The vessel has long been viewed as a risk to harbor safety and navigation.

The 145-year-old vessel Falls of Clyde will be scrapped or scuttled after years of neglect.

A seven-year fight over ownership and repairs between the Department of Transportation and the nonprofit Friends of Falls of Clyde is ending after a recent survey deemed the ship a danger to the Honolulu harbor.

Bruce McEwan, the nonprofit’s president, says the department is attempting to delist the vessel from the National Register of Historic Places to streamline its removal or destruction. He called the end result a catch-22: “We can’t now argue the ship’s not a safety hazard,” and “we can’t argue against the delisting process,” he said.

The department did not make a representative available to comment.

Falls of Clyde, last remaining iron hulled 4-masted ship and only surviving sail-driven oil tanker in the world.  Berthed at Honolulu Harbor next to Aloha Tower and the Star of Honolulu. 7 april 2016.
The most recent survey of Falls of Clyde completed in March found the vessel was a danger to Honolulu Harbor. (Cory Lum/Civil Beat/2016)

According to the survey completed in March, Falls of Clyde is the “sole surviving four masted, wrought iron sailing tank vessel from the windjammer days of sail.”

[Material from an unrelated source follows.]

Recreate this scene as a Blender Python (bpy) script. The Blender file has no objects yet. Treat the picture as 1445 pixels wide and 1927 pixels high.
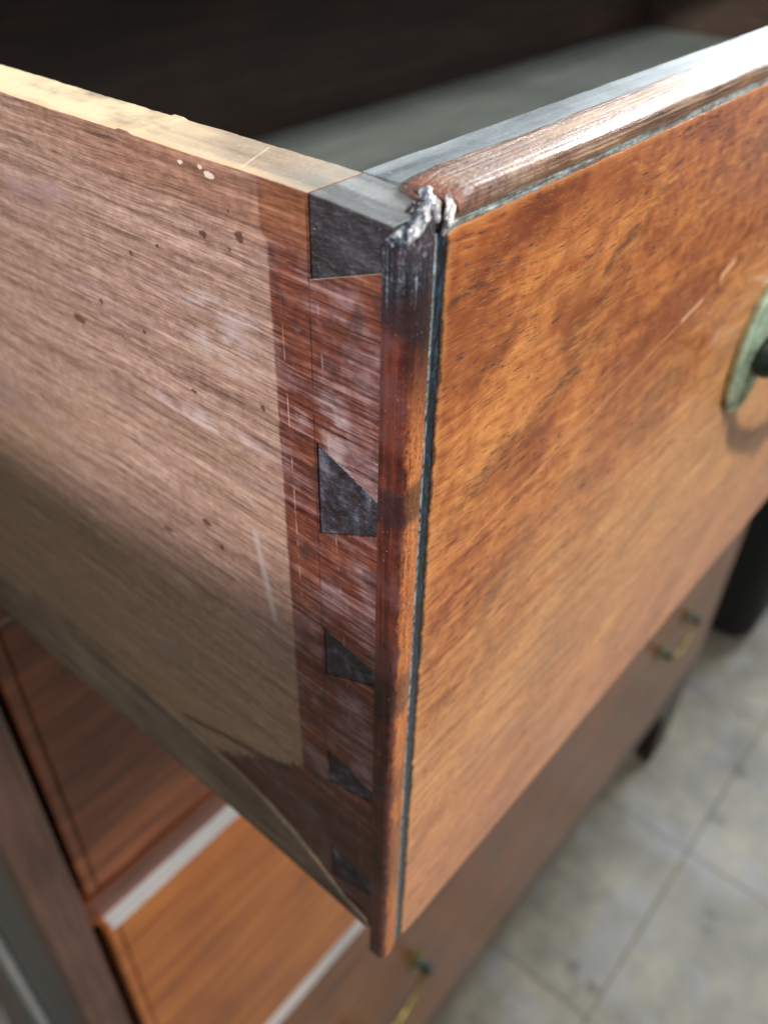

Falls of Clyde has been moored in the Honolulu harbor since 1963 and was added to the National Register of Historic Places in 1989. It operated as a museum until it fell into disrepair in the 2000s and risked being reefed.

But in 2008 the Friends of Falls of Clyde purchased the vessel to restore it and reopen it as a museum.

Years worth of repairs were estimated to cost millions of dollars, but in a supportive gesture the department issued the vessel a revocable permit and waived mooring fees. That allowed the nonprofit to triage general maintenance while raising nearly $1 million for dry docking to make essential structural repairs.

In 2016 the arrangement fell through when the department revoked the permit and demanded Falls of Clyde leave the harbor over safety concerns the ship could be unmoored in a storm.

Randy Grune, who was deputy director of the department’s Harbors Division from 2010 to 2014, said the vessel was consistently a safety concern for the harbor concerning major weather events. “It doesn’t look like much, but it could block the channel easily,” he said. “That’s the kind of risk it poses.”

The department impounded the ship in 2016 and later tried to auction off the vessel to remove it. Falls of Clyde International, affiliated with the local group, placed a bid to return the vessel to Scotland but that was rejected and no other qualified bids were received.

Permission to board and make repairs was revoked in 2019, according to McEwan.

In March 2023 the department contracted a consultancy group who subcontracted Joseph Lombardi, owner of Ocean Technical Services, to survey the ship’s status and recommend what do to. He determined it was a safety risk and needed to be removed from the harbor.

Falls of Clyde, last remaining iron hulled 4-masted ship and only surviving sail-driven oil tanker in the world.  Berthed at Honolulu Harbor with view of HEI, Hawaiian Electric decomissioned oil powered plant at Honolulu Harbor. 7 april 2016.
Falls of Clyde was impounded in 2016, when this photo was taken, and the Department of Transportation revoked its permit claiming it would be hazardous to the harbor during extreme weather. (Cory Lum/Civil Beat/2016)

He also surveyed the ship in 2007 and advised it be reefed then due to it’s dilapidation. After returning to the vessel 16 years later, he said it was “far worse than when I left it.”

Surveys commissioned by the nonprofit in 2013 and 2016 determined the vessel was in “poor to fair condition” but “fit for its intended purpose as a moored museum ship.” Both reports claimed it wasn’t “a safety or navigation risk in its current condition.”

McEwan doesn’t dispute the most recent assessment. “Fifteen years I’ve been fighting this battle,” he said.

In May the department posted a notice of public auction of a 65-year lease for pier 7, where Falls of Clyde is moored. The rent would start at $300,000 and increase to $435,000 over 25 years. The terms of use state it will be used “for a museum and related facilities.”

Falls of Clyde launched in 1878 as a fast sailing vessel to transport goods internationally. Later it was repurposed by Captain William Matson – founder of Matson Navigation – to transport sugar from Hawaii.

Eventually Falls of Clyde was converted into an oil tanker with a 756,000 gallon capacity.

Clarification: Joseph Lombardi was contracted by the department through a third party.